Boom or bust?

Next sales have soared this Christmas period by nearly 10 percent. Beating city forecasts, the unexpected rise in sales has led to higher profit forecasts for the year ahead. Analysts worried that slowing wage growth and heightened inflation would make Christmas shoppers tighten their budgets and spend less.

Next total sales saw a 1.5 percent increase in the 54 days up until Christmas Eve. This outlook resulted in share price increases in rival companies such as Marks and Spencers and Debenhams.

Next beat their own expectations for a fall of 0.3 percent of sales and analysts’ predictions of a 0.5 percent drop. The sales boom also jilted industry figures that had shown a sustained decline in shop footfall over the last month.

However, Next’s online sales were the saviour for the festive season.
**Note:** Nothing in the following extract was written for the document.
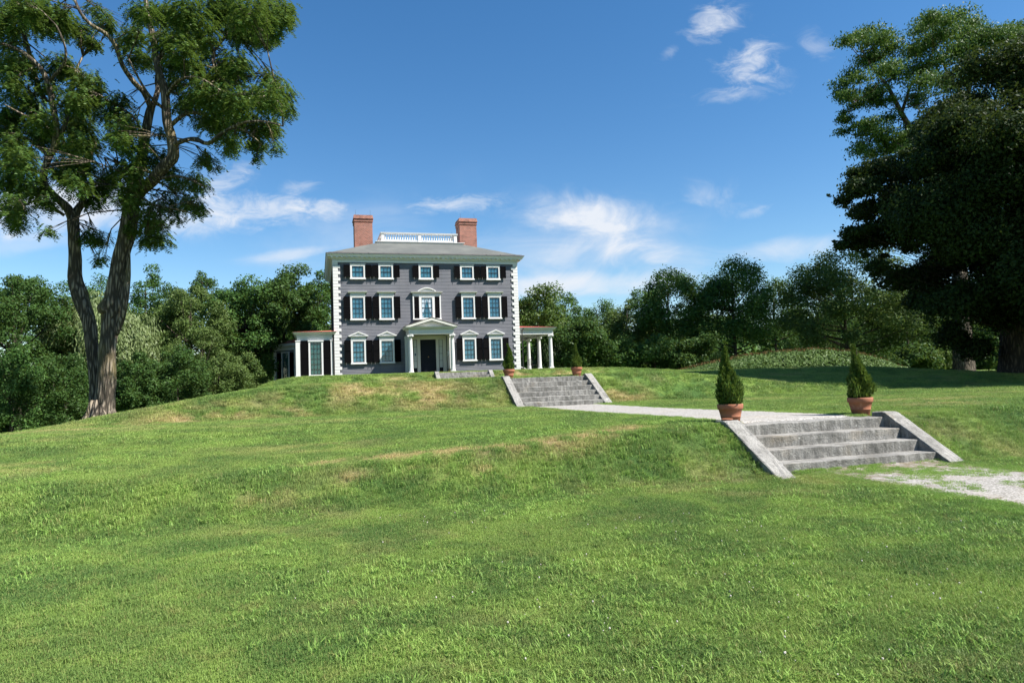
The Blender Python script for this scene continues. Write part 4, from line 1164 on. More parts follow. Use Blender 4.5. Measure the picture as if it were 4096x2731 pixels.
for (px, pt, dep, hw, lab, mat, sd) in [(1410, 775, 66, 60, 'shaded shrub at the foot of the brownish tree right of the porch', ML_OAK, 71), (1500, 770, 64, 60, 'shaded shrub at the foot of the rounded oak', ML_OAK, 72), (1590, 775, 62, 60, 'shaded shrub below the gap between the two tall oaks', ML_MID, 73),
                                        (2080, 800, 60, 56, 'leafy shrub at the right end of the leafy mound', ML_MID, 74), (2140, 812, 66, 42, 'low shrub just left of the thick locust trunk', ML_OLV, 75), (2268, 805, 70, 40, 'dark shrub just right of the thick locust trunk', ML_OAK, 76), (2350, 800, 64, 60, 'dark shrub at the right edge below the beech', ML_OAK, 77)]:
    ptree(px, pt, dep, hw, lab, mat, 'woodland_shrub', cat='shrub', group=GS2, nleaf=7000, nb=30, leaf=.26, crown_lo=.0, low=-.95, rb=(.25, .4), trunk_r=.05, seed=sd)
# far wood closing the view behind the trees: one mass
P_, N_, T_ = [], [], []
for k in range(150):
    px = -500 + 3400 * k / 150 + g.uniform(-15, 15)
    if 800 < px < 1150: continue
    dep = g.uniform(96, 118); b_ = at(px, 860, dep); hgt = g.uniform(6.5, 11.5); zb = tz(b_[0], b_[1])
    for j in range(7):
        c = np.array([b_[0] + g.normal() * 1.5, b_[1] + g.normal() * 1.5, zb + hgt * (.1 + .13 * j)])
        p, n_, t_ = blob_leaves(c, 2.5, 260, .6, g); P_.append(p); N_.append(n_); T_.append(t_)
P_ = np.concatenate(P_); N_ = np.concatenate(N_); T_ = np.concatenate(T_)
tag(leaf_mesh('far_wood', P_, N_, T_, np.full(len(P_), .9), np.full(len(P_), .6), ML_OAK), 'far wood closing the view behind the trees', 'wood', kind='stuff')

# leafy mound on the right ------------------------------------------
mc = at(1832, 856, 56); mu, mv = uv(mc[0], mc[1])
root = empty('shrub_mound', (mc[0], mc[1], tz(mc[0], mc[1])), 0); tag(root, 'long rounded mound of low leafy shrubs with russet flower tips', 'shrub bed')
n = 46000; g = np.random.default_rng(77)
xs = g.uniform(-9.4, 9.2, n); ys = g.uniform(-3.0, 3.4, n)


def moundz(x_, y_):
    prof = np.interp(x_, [-9.4, -8, -6, -3.5, -1, 1.5, 3.0, 5.0, 7.2, 9.2], [0.2, .55, .95, 1.5, 1.95, 2.25, 2.25, 1.95, 1.1, .2])
    wy = np.sqrt(np.clip(1 - (y_ / 3.0) ** 2, 0, 1)); return prof * wy * (1 + .22 * (fbm(x_ * 1.6 + 40, y_ * 1.6 + 9, 5) - .5))


hz = moundz(xs, ys); keep = hz > .06; xs, ys, hz = xs[keep], ys[keep], hz[keep]; n = len(xs)
base = terrain(mc[0] + xs, mc[1] + ys) - tz(mc[0], mc[1])
C = np.stack([xs, ys, base + hz * (1 - .35 * g.random(n) ** 2)], 1)
Nn = np.stack([.15 * xs / 9, ys / 3 * .9, np.ones(n) * .8], 1) + g.normal(size=(n, 3)) * .55; Nn /= np.linalg.norm(Nn, axis=1, keepdims=True)
T = np.cross(Nn, rand_dirs(n, g))
leaf_mesh('foliage', C, Nn, T, .18 + .16 * g.random(n), .10 + .08 * g.random(n), ML_HED, root)
sel = g.random(n) < .075; sel &= ys > -1.2
Ct = C[sel] + np.array([0, 0, .16]); Ct[:, 2] = (base + hz)[sel] + .10; k = len(Ct)
leaf_mesh('flower_tip', Ct, rand_dirs(k, g) * np.array([1, 1, .2]), np.array([0, 0, 1.]) + g.normal(size=(k, 3)) * .15, .20 + .16 * g.random(k), .05 + .03 * g.random(k), ML_TIP, root)

# ------------------------------------------------------------------ big twin-stemmed locust on the left
DL = 26.5
Z6 = .3296


def q6(x_, y_, dd=0.0): return at(x_ * Z6, y_ * Z6, DL + dd)


tb = at(232, 966, DL); tb[2] = tz(tb[0], tb[1])
big = empty('locust_tree', tuple(tb)); tag(big, 'huge old locust with two furrowed stems from one base, left of the lawn', 'tree')
PXM = DL / 1568.0
ORG = np.array(tb)


def limb(mb_, pts, seg=9, wob=.05, sub=3):
    """pts: (px,py,radius px,depth offset) in survey pixels; Catmull-Rom smoothed"""
    Pn = np.array([list(at(p[0], p[1], DL + p[3]) - ORG) + [p[2] * PXM] for p in pts]); out = []
    n = len(Pn)
    for i in range(n - 1):
        a, b, c, e_ = Pn[max(i - 1, 0)], Pn[i], Pn[i + 1], Pn[min(i + 2, n - 1)]
        for k in range(sub):
            t = k / sub; out.append(.5 * ((2 * b) + (c - a) * t + (2 * a - 5 * b + 4 * c - e_) * t * t + (3 * b - a - 3 * c + e_) * t ** 3))
    out.append(Pn[-1]); out = np.array(out); mb_.tube([tuple(o[:3]) for o in out], list(np.maximum(out[:, 3], .008)), seg, wob); return out


skel = []
tm = MB()
for lst, sg, wb in [
    ([(234, 985, 40, 0), (234, 966, 34, 0), (238, 945, 24, 0), (241, 915, 21, 0), (245, 850, 19, 0), (249, 782, 17.6, 0), (253, 735, 18.5, 0), (258, 705, 20, 0), (265, 655, 18.2, 0), (280, 585, 17, 0), (294, 525, 18, 0), (302, 470, 16.5, .1)], 22, .09),
    ([(216, 985, 24, .5), (217, 945, 15, .5), (217, 900, 10.5, .5), (216, 863, 11.5, .5), (213, 814, 13.5, .5), (209, 770, 14.2, .5), (203, 735, 15, .5), (193, 705, 16, .5), (182, 675, 18, .5), (173, 635, 15.2, .5), (172, 585, 13.2, .5), (170, 540, 12.6, .5), (168, 500, 12.8, .6)], 18, .08),
    ([(268, 770, 4, -.2), (279, 735, 6, -.3), (287, 700, 6.5, -.4), (292, 660, 6, -.4), (295, 620, 5, -.2), (294, 560, 5, 0)], 10, .08)]:
    skel.append(limb(tm, lst, sg, wb, 4))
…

Huge online success follows an extra £12m invested into their mobile website and software in the last year.

The post-Christmas joy for Next follows an awful October, where warmer temperatures stunted shoppers spending on winter clothing. This provoked the decision to participate in Black Friday for the first time.

Chief executive, Lord Simon Wolfson expects the rise of online store spending to continue “for the foreseeable future.”
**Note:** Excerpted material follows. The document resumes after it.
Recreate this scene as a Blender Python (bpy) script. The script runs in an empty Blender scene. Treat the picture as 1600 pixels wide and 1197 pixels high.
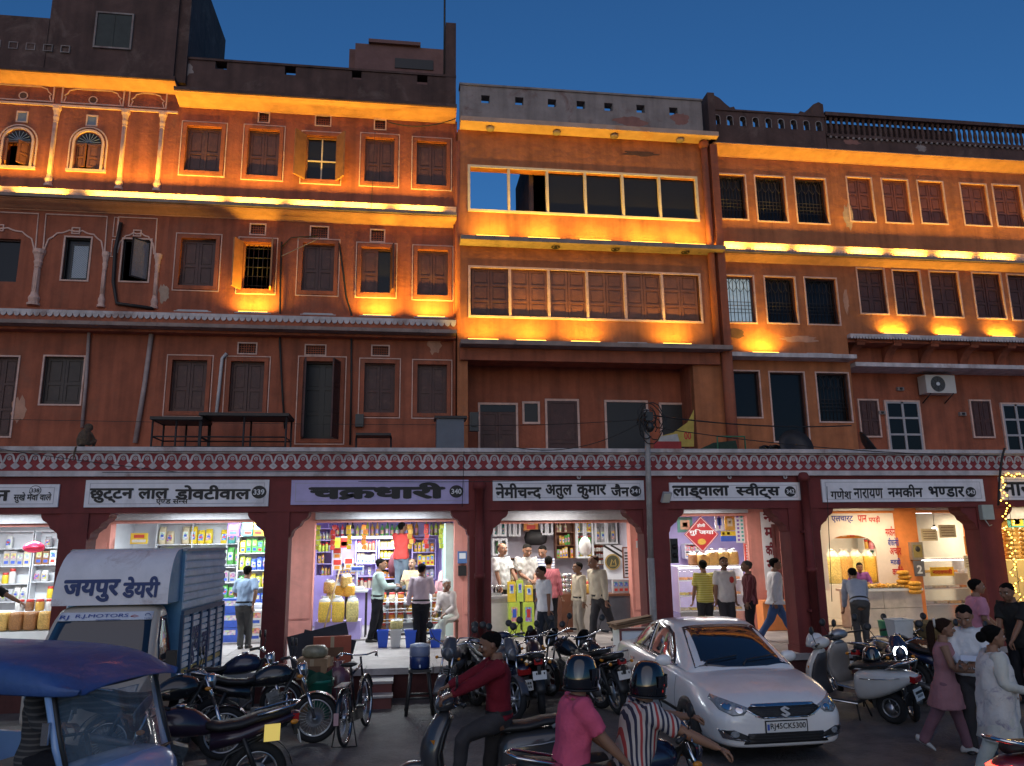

The retailer says that it will marginally lift its central profit guidance by £8m to £725m after the unexpected success of full-price sales, giving a new range of £718m to £732m.

Next faces many challenges this New Year, as it did last year, such as “subdued demand driven by a decline in real income, the increase in experiential spending at the expense of clothing and inflation in our cost prices.”

The retailer expects profit to be lower next year at £705m as operational costs grow quicker than sales. However, Next said they would hand £300m of surplus money back to investors via a share buyback in 2019.